Von der betreffenden Frau, laut dem Bericht zum Zeitpunkt der Recherche AfD-Mitglied, haben sich mittlerweile sowohl AfD als auch die Identitären distanziert. Laut RTL hat die AfD angegeben, dass die betreffende Person die Partei kurz nach der Recherche verlassen habe. Identitären-Sprecher Martin Sellner betonte wiederum gegenüber der dpa, er habe die konkrete Position der Frau in der AfD nicht gekannt. Man habe sie nur aus Videoauftritten für diverse Kampagnen gekannt, sie sei aber nie Aktivistin der Identitären gewesen und habe mit diesen nichts zu tun. Von ihren Aussagen distanziere man sich klar.

Auch FPÖ-Generalsekretär Christian Hafenecker verurteilte die in der Doku gefallenen Aussagen “aufs Schärfste”, wie er am Donnerstag am Rande einer Pressekonferenz betonte. “Dagegen verwehren wir uns mit aller Kraft.” Die freiheitliche Partei werde aber ihre Haltung zu den Identitären nicht ändern. “Warum sollte ich mich gegen eine Gruppe von Bürgern stellen, die von ihrem Demonstrationsrecht Gebrauch machen und auf Probleme in der Zuwanderung hinweisen?” In Sachen Sicherheit laufe in Österreich vieles in eine falsche Richtung, was auch vielen auffalle. “Dass sie damit nicht zufrieden sind, ist zu respektieren.” Man werde den Menschen “sicher nicht untersagen, dass sie dagegen aufstehen”.

Dass Hafenecker ein Abrücken von den Identitären ablehnte, rief wiederum die ÖVP auf den Plan. “Diese ungeheuerliche Entgleisung als Einzelfall zu verurteilen und das große Ganze, nämlich die Identitäre Bewegung, zu unterstützen, ist inakzeptabel und entlarvend”, so Generalsekretär Christian Stocker in einer Aussendung. Die unter den Vorsitzenden Heinz-Christian Strache und Norbert Hofer noch bestehende “Brandmauer” zwischen Identitären und FPÖ sei vom nunmehrigen Parteichef Herbert Kickl “gezielt und bewusst niedergerissen” worden. “Dass der FPÖ-Generalsekretär Hafenecker trotz allem nicht dazu bereit ist, die Haltung der FPÖ zu den Identitären zu überdenken, zeigt wieder einmal ganz klar, dass die FPÖ unter Kickl zu einer rechtsextremen Partei geworden ist.”

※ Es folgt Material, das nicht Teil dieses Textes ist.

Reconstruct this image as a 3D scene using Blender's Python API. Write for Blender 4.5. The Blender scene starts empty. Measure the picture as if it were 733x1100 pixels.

Auch für Grünen-Chef Werner Kogler wurde mit den bekanntgewordenen Äußerungen “jede Grenze überschritten”. “Diese Hetzer müssen die volle Härte des Gesetzes zu spüren bekommen”, begrüßte er die Ermittlungen und forderte ebenfalls eine unmissverständliche Distanzierung der FPÖ von den Identitären, deren “Holocaust-Verharmlosungen” und “Massenmord-Fantasien”. Es dürfe kein blaues Wegschauen und Kollaborieren mehr geben, forderte der Vizekanzler.